Muslim Rulers were
Benign and Tolerant
It has become commonplace to
allege that prior to the crusades, Muslims and Christians lived
together in harmony in the Holy Land. These assertions ignore the fact that in
the 7th century the Holy Land was conquered for Islam with the sword
– not gently proselytized by peaceful imams. It also ignores the fact that the
Seljuk Turks wrested the Holy Land from the (over time complacent and comparatively
benign) Fatamids also by the sword between 1071 and 1085. Finally, it ignores the fact that the Muslim
Caliph al-Hakim utterly raised the Church of the Holy Sepulcher and many other
churches. It ignores the massacre of some 3000 Christian pilgrims in the decade
between 1185 and 1195. In short, it ignores all the abuses referenced in Pope
Urban II in his call for the First Crusade.
It is no longer politically
correct to believe there was any truth in Urban II’s catalogue of crimes
committed by Muslims against Christians in the Holy Land. Undoubtedly, Pope Urban the Second and the
Byzantine Emperor Alexis I, who approached Urban with a request for Western
help against the Seljuks in the first place, were both seeking to manipulate
emotions. Urban II furthermore had a hidden agenda – namely increasing the
power of the papacy, possibly healing the schism with the Eastern Church, and
getting rid of excess numbers of violent young men, who were disruptive factors
in Western feudal society. Alexis I
wanted mercenaries to keep the aggressive Seljuks at bay.
Nevertheless, it is disingenuous to
assert that all the allegations made by Alexis and Urban respectively were pure
fantasy. The archeological record alone testifies to the destruction of
Christian monuments under Seljuk rule, belying the vaunted “tolerance” of
Muslim rulers.
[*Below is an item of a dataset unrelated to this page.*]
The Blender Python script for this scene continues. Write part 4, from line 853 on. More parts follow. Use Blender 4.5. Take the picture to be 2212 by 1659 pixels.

Furthermore, the abuse of Christians was well enough documented
to result in an almost complete halt of pilgrimage traffic and even trade with
Europe during the period following Seljuk seizure of the Holy Land; Christian
pilgrims and merchants had been made to feel unwelcome and unsafe once the Holy
Land was in Seljuk hands.
Even under the more moderate
Fatimids, Christians in the 12th century – no less than in the 21st
century – were second-class citizens, subject to extra taxes and excluded from
positions of power and authority. The
Fatimids, no less than the Seljuks, silenced the church bells, and punished
attempts by Christians to spread their religion with death.
This is not my definition of
“tolerance” – not then any more than now.